- GIVEN PROBLEM: Transcribe the records below exactly.

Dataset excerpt
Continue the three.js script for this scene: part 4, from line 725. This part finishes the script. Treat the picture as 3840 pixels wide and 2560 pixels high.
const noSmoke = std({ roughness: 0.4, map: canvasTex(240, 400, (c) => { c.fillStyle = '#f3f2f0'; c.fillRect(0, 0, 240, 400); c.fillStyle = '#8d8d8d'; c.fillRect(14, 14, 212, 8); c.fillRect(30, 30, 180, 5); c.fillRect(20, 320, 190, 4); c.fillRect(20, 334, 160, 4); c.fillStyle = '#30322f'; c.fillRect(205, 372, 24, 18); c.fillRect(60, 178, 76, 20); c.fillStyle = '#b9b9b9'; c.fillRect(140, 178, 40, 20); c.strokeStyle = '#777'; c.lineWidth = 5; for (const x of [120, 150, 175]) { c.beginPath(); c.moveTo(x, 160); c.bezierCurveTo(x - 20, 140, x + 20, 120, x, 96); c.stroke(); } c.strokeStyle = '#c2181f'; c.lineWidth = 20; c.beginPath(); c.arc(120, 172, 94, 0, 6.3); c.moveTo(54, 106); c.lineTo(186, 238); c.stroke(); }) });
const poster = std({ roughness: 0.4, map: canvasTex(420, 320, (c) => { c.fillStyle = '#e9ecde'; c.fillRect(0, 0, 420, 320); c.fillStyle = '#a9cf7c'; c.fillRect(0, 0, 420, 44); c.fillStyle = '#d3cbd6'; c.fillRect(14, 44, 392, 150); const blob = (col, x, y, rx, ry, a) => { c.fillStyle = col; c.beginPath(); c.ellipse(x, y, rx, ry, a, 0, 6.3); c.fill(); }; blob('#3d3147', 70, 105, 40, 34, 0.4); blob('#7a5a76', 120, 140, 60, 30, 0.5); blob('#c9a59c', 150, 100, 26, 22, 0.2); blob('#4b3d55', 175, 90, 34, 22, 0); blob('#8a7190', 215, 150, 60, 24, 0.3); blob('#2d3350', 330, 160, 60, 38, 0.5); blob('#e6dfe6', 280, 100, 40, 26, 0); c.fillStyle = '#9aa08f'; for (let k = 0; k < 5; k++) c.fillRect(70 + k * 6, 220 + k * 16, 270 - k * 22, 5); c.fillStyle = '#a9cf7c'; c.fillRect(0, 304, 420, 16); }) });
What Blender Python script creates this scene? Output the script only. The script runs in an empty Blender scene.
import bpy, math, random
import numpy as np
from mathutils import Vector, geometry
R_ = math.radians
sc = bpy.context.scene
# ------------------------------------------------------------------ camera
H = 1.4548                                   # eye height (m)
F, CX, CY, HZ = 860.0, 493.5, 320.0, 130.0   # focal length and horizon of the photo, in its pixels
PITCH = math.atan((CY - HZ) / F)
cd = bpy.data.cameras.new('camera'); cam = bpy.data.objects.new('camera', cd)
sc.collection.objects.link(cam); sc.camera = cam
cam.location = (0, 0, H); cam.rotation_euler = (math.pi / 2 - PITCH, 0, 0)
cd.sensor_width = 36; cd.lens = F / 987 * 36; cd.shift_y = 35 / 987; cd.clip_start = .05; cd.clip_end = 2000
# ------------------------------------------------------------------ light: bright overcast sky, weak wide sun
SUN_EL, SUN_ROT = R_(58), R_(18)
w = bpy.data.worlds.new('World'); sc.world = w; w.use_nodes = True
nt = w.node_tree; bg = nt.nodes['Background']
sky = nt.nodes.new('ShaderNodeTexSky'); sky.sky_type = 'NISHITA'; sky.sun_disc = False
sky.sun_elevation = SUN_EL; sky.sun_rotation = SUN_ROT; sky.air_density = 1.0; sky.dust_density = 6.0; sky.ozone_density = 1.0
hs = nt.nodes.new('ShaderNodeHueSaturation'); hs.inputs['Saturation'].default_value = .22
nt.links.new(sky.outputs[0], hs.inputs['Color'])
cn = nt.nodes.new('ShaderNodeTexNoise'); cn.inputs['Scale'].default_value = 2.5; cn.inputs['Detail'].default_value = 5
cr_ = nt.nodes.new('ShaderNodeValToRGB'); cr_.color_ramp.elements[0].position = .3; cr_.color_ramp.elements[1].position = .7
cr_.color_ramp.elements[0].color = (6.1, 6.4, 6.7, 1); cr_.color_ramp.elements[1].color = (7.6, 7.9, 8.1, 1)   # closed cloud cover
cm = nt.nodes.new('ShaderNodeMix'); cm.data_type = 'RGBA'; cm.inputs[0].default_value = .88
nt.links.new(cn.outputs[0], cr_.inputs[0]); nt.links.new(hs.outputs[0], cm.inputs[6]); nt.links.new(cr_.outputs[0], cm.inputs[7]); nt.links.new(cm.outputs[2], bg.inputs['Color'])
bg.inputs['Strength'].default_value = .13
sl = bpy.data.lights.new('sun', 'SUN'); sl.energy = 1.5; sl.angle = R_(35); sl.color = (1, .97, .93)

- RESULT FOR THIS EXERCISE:
Continue the three.js script for this scene: part 4, from line 725. This part finishes the script. Treat the picture as 3840 pixels wide and 2560 pixels high.
const noSmoke = std({ roughness: 0.4, map: canvasTex(240, 400, (c) => { c.fillStyle = '#f3f2f0'; c.fillRect(0, 0, 240, 400); c.fillStyle = '#8d8d8d'; c.fillRect(14, 14, 212, 8); c.fillRect(30, 30, 180, 5); c.fillRect(20, 320, 190, 4); c.fillRect(20, 334, 160, 4); c.fillStyle = '#30322f'; c.fillRect(205, 372, 24, 18); c.fillRect(60, 178, 76, 20); c.fillStyle = '#b9b9b9'; c.fillRect(140, 178, 40, 20); c.strokeStyle = '#777'; c.lineWidth = 5; for (const x of [120, 150, 175]) { c.beginPath(); c.moveTo(x, 160); c.bezierCurveTo(x - 20, 140, x + 20, 120, x, 96); c.stroke(); } c.strokeStyle = '#c2181f'; c.lineWidth = 20; c.beginPath(); c.arc(120, 172, 94, 0, 6.3); c.moveTo(54, 106); c.lineTo(186, 238); c.stroke(); }) });
const poster = std({ roughness: 0.4, map: canvasTex(420, 320, (c) => { c.fillStyle = '#e9ecde'; c.fillRect(0, 0, 420, 320); c.fillStyle = '#a9cf7c'; c.fillRect(0, 0, 420, 44); c.fillStyle = '#d3cbd6'; c.fillRect(14, 44, 392, 150); const blob = (col, x, y, rx, ry, a) => { c.fillStyle = col; c.beginPath(); c.ellipse(x, y, rx, ry, a, 0, 6.3); c.fill(); }; blob('#3d3147', 70, 105, 40, 34, 0.4); blob('#7a5a76', 120, 140, 60, 30, 0.5); blob('#c9a59c', 150, 100, 26, 22, 0.2); blob('#4b3d55', 175, 90, 34, 22, 0); blob('#8a7190', 215, 150, 60, 24, 0.3); blob('#2d3350', 330, 160, 60, 38, 0.5); blob('#e6dfe6', 280, 100, 40, 26, 0); c.fillStyle = '#9aa08f'; for (let k = 0; k < 5; k++) c.fillRect(70 + k * 6, 220 + k * 16, 270 - k * 22, 5); c.fillStyle = '#a9cf7c'; c.fillRect(0, 304, 420, 16); }) });
What Blender Python script creates this scene? Output the script only. The script runs in an empty Blender scene.
import bpy, math, random
import numpy as np
from mathutils import Vector, geometry
R_ = math.radians
sc = bpy.context.scene
# ------------------------------------------------------------------ camera
H = 1.4548                                   # eye height (m)
F, CX, CY, HZ = 860.0, 493.5, 320.0, 130.0   # focal length and horizon of the photo, in its pixels
PITCH = math.atan((CY - HZ) / F)
cd = bpy.data.cameras.new('camera'); cam = bpy.data.objects.new('camera', cd)
sc.collection.objects.link(cam); sc.camera = cam
cam.location = (0, 0, H); cam.rotation_euler = (math.pi / 2 - PITCH, 0, 0)
cd.sensor_width = 36; cd.lens = F / 987 * 36; cd.shift_y = 35 / 987; cd.clip_start = .05; cd.clip_end = 2000
# ------------------------------------------------------------------ light: bright overcast sky, weak wide sun
SUN_EL, SUN_ROT = R_(58), R_(18)
w = bpy.data.worlds.new('World'); sc.world = w; w.use_nodes = True
nt = w.node_tree; bg = nt.nodes['Background']
sky = nt.nodes.new('ShaderNodeTexSky'); sky.sky_type = 'NISHITA'; sky.sun_disc = False
sky.sun_elevation = SUN_EL; sky.sun_rotation = SUN_ROT; sky.air_density = 1.0; sky.dust_density = 6.0; sky.ozone_density = 1.0
hs = nt.nodes.new('ShaderNodeHueSaturation'); hs.inputs['Saturation'].default_value = .22
nt.links.new(sky.outputs[0], hs.inputs['Color'])
cn = nt.nodes.new('ShaderNodeTexNoise'); cn.inputs['Scale'].default_value = 2.5; cn.inputs['Detail'].default_value = 5
cr_ = nt.nodes.new('ShaderNodeValToRGB'); cr_.color_ramp.elements[0].position = .3; cr_.color_ramp.elements[1].position = .7
cr_.color_ramp.elements[0].color = (6.1, 6.4, 6.7, 1); cr_.color_ramp.elements[1].color = (7.6, 7.9, 8.1, 1)   # closed cloud cover
cm = nt.nodes.new('ShaderNodeMix'); cm.data_type = 'RGBA'; cm.inputs[0].default_value = .88
nt.links.new(cn.outputs[0], cr_.inputs[0]); nt.links.new(hs.outputs[0], cm.inputs[6]); nt.links.new(cr_.outputs[0], cm.inputs[7]); nt.links.new(cm.outputs[2], bg.inputs['Color'])
bg.inputs['Strength'].default_value = .13
sl = bpy.data.lights.new('sun', 'SUN'); sl.energy = 1.5; sl.angle = R_(35); sl.color = (1, .97, .93)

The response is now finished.